[Stated goal]
Copy out exactly the lines from the first line of the material below through the line containing "return V - 2 * a[:, None] * HN[None, :]", and nothing beyond them.

[Collected data]
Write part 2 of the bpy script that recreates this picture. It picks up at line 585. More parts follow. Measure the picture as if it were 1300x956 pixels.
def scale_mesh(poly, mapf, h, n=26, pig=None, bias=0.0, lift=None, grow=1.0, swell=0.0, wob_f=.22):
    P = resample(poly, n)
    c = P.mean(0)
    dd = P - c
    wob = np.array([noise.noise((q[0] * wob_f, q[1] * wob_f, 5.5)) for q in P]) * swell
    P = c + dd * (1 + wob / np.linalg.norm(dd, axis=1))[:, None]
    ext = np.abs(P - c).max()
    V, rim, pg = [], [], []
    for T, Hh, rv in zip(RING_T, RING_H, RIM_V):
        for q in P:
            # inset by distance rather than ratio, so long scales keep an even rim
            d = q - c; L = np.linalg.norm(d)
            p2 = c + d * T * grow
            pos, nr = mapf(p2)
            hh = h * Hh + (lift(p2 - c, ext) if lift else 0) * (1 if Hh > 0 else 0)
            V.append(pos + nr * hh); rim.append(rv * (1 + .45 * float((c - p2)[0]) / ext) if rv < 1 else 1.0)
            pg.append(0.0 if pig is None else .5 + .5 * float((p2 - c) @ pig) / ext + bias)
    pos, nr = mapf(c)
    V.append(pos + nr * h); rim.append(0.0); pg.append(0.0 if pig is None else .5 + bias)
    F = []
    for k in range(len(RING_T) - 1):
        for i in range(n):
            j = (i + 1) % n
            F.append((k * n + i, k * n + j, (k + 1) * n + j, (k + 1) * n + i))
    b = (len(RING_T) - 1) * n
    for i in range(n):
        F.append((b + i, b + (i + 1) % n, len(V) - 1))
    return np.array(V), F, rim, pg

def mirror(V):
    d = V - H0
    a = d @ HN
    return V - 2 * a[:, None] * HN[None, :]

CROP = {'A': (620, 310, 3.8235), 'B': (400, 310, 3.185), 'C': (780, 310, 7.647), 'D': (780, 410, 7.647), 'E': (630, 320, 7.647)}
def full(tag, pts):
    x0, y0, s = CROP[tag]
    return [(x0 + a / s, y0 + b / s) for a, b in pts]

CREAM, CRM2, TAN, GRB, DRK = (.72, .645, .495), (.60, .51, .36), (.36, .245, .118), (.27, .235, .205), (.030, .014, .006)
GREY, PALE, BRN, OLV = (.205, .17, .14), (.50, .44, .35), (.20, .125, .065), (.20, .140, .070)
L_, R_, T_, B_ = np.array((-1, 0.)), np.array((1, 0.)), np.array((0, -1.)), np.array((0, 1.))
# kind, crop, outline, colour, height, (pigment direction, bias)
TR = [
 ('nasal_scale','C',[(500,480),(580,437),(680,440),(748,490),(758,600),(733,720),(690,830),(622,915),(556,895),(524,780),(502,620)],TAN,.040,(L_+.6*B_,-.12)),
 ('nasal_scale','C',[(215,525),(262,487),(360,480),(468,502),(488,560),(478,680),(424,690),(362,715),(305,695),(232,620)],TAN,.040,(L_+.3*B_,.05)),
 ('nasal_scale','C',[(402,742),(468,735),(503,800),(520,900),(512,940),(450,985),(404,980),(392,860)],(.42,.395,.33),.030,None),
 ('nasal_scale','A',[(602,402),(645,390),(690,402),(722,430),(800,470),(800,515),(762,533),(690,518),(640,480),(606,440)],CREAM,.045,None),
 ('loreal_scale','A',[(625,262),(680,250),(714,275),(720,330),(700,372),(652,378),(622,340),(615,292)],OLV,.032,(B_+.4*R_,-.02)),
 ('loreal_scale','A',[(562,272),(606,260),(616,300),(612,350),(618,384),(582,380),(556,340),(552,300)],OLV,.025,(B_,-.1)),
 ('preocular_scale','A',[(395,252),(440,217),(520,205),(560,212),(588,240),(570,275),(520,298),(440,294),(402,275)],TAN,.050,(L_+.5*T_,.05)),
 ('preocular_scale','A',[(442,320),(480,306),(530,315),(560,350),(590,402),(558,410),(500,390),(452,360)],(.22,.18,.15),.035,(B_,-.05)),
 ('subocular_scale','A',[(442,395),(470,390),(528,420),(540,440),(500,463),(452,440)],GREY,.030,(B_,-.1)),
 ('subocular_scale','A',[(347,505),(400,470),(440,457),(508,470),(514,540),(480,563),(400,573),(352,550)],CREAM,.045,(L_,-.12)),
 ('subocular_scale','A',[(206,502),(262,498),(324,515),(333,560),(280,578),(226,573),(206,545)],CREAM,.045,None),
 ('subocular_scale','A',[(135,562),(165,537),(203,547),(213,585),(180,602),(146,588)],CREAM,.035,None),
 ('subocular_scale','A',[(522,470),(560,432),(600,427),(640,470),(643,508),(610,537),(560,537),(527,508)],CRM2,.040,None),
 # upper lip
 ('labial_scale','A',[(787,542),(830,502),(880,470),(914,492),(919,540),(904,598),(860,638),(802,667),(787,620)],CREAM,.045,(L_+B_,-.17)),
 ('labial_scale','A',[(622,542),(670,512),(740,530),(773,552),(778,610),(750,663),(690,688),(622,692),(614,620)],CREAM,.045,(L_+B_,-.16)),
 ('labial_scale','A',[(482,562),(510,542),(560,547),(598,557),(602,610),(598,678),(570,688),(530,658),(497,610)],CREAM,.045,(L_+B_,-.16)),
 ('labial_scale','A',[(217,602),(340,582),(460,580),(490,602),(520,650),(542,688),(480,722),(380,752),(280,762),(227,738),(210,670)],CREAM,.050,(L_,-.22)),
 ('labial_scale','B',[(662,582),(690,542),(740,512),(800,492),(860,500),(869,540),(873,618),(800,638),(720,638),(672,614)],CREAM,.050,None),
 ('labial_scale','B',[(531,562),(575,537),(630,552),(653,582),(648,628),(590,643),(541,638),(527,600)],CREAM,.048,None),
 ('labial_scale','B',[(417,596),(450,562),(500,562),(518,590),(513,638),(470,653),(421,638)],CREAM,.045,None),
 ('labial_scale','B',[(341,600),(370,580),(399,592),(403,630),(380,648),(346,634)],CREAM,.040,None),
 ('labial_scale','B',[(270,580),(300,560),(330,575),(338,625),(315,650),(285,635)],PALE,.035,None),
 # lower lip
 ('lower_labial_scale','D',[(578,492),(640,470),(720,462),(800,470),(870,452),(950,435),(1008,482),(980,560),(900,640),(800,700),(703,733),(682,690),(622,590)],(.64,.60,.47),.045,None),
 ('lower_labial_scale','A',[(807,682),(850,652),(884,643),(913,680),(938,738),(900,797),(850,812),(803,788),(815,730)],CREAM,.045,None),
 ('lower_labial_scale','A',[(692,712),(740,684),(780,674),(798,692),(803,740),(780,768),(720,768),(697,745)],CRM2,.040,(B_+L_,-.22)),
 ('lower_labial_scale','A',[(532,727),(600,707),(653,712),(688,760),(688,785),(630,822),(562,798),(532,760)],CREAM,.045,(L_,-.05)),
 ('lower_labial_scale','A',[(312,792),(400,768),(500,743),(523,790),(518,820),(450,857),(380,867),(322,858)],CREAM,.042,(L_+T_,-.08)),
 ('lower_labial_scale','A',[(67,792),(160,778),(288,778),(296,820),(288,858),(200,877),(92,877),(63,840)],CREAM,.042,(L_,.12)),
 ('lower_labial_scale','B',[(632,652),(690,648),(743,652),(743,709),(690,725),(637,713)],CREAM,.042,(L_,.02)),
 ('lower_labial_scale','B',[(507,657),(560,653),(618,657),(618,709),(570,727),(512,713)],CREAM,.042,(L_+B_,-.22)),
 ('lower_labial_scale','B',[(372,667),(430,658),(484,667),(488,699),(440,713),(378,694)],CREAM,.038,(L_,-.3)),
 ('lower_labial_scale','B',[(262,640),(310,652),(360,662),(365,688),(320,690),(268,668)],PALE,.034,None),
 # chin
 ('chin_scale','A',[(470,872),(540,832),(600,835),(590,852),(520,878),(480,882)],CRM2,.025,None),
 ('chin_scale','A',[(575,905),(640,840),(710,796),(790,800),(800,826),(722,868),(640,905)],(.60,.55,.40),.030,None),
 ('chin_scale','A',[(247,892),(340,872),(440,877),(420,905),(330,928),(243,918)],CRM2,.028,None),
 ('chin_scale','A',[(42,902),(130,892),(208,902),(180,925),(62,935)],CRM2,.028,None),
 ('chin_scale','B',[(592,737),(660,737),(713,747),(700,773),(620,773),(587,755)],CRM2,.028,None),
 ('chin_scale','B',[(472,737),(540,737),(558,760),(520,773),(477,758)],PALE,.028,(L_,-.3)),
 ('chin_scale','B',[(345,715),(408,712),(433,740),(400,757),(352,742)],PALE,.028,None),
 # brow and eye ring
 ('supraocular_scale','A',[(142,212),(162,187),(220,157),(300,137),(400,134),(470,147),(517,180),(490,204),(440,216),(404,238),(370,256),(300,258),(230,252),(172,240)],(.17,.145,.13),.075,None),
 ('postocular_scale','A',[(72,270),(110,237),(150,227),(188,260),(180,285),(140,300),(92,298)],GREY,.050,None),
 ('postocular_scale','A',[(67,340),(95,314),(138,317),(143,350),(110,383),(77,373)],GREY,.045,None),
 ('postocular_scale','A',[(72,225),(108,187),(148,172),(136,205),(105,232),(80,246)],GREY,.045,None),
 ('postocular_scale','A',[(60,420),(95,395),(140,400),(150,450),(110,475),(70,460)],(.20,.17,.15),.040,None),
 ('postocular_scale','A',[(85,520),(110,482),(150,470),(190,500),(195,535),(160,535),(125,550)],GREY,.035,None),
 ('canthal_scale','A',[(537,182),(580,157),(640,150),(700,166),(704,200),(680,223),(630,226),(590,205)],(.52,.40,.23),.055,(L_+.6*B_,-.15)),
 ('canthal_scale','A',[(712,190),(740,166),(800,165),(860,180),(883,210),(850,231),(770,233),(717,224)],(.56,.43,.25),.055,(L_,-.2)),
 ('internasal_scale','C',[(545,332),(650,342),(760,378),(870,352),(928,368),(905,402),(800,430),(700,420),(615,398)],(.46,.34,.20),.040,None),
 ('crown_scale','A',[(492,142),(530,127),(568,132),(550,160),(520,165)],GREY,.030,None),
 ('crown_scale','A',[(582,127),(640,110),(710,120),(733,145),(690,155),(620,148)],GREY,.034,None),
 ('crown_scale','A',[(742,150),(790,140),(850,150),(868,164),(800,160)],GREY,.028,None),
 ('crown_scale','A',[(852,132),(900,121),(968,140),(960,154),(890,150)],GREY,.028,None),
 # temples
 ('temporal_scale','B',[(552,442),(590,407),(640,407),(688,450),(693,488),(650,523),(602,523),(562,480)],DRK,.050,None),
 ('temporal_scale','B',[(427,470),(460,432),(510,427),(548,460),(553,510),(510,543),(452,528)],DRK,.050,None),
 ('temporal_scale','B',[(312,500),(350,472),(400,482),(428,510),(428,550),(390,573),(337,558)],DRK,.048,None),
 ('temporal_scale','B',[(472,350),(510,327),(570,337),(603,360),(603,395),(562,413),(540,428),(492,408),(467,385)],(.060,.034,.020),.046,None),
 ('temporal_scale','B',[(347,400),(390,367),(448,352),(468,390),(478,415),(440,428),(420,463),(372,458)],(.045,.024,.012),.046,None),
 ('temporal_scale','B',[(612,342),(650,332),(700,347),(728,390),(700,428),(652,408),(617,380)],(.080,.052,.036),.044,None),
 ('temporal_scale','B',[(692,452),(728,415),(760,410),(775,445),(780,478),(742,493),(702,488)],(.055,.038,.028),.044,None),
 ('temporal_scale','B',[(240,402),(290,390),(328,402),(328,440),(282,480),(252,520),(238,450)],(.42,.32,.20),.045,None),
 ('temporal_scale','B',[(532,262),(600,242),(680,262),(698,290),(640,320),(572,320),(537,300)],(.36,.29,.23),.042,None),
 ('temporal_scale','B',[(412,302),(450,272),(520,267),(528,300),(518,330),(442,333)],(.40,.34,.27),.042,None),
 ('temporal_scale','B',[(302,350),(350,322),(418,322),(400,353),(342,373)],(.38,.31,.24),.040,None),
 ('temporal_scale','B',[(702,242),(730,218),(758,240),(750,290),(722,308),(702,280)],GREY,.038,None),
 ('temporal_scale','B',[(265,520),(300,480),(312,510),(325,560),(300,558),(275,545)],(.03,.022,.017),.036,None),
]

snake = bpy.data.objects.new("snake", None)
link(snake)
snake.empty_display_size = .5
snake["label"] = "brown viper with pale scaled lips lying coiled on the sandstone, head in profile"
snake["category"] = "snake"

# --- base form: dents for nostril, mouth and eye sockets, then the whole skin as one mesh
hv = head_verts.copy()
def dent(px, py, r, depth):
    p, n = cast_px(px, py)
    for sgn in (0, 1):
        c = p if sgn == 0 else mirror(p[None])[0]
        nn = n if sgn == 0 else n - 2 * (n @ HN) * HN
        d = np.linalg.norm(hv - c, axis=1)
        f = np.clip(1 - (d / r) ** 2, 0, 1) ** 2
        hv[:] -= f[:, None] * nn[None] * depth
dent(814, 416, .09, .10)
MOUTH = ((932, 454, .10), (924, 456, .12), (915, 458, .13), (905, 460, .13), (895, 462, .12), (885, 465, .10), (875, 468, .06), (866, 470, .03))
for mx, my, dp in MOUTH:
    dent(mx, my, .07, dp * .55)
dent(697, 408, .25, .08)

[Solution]
Write part 2 of the bpy script that recreates this picture. It picks up at line 585. More parts follow. Measure the picture as if it were 1300x956 pixels.
def scale_mesh(poly, mapf, h, n=26, pig=None, bias=0.0, lift=None, grow=1.0, swell=0.0, wob_f=.22):
    P = resample(poly, n)
    c = P.mean(0)
    dd = P - c
    wob = np.array([noise.noise((q[0] * wob_f, q[1] * wob_f, 5.5)) for q in P]) * swell
    P = c + dd * (1 + wob / np.linalg.norm(dd, axis=1))[:, None]
    ext = np.abs(P - c).max()
    V, rim, pg = [], [], []
    for T, Hh, rv in zip(RING_T, RING_H, RIM_V):
        for q in P:
            # inset by distance rather than ratio, so long scales keep an even rim
            d = q - c; L = np.linalg.norm(d)
            p2 = c + d * T * grow
            pos, nr = mapf(p2)
            hh = h * Hh + (lift(p2 - c, ext) if lift else 0) * (1 if Hh > 0 else 0)
            V.append(pos + nr * hh); rim.append(rv * (1 + .45 * float((c - p2)[0]) / ext) if rv < 1 else 1.0)
            pg.append(0.0 if pig is None else .5 + .5 * float((p2 - c) @ pig) / ext + bias)
    pos, nr = mapf(c)
    V.append(pos + nr * h); rim.append(0.0); pg.append(0.0 if pig is None else .5 + bias)
    F = []
    for k in range(len(RING_T) - 1):
        for i in range(n):
            j = (i + 1) % n
            F.append((k * n + i, k * n + j, (k + 1) * n + j, (k + 1) * n + i))
    b = (len(RING_T) - 1) * n
    for i in range(n):
        F.append((b + i, b + (i + 1) % n, len(V) - 1))
    return np.array(V), F, rim, pg

def mirror(V):
    d = V - H0
    a = d @ HN
    return V - 2 * a[:, None] * HN[None, :]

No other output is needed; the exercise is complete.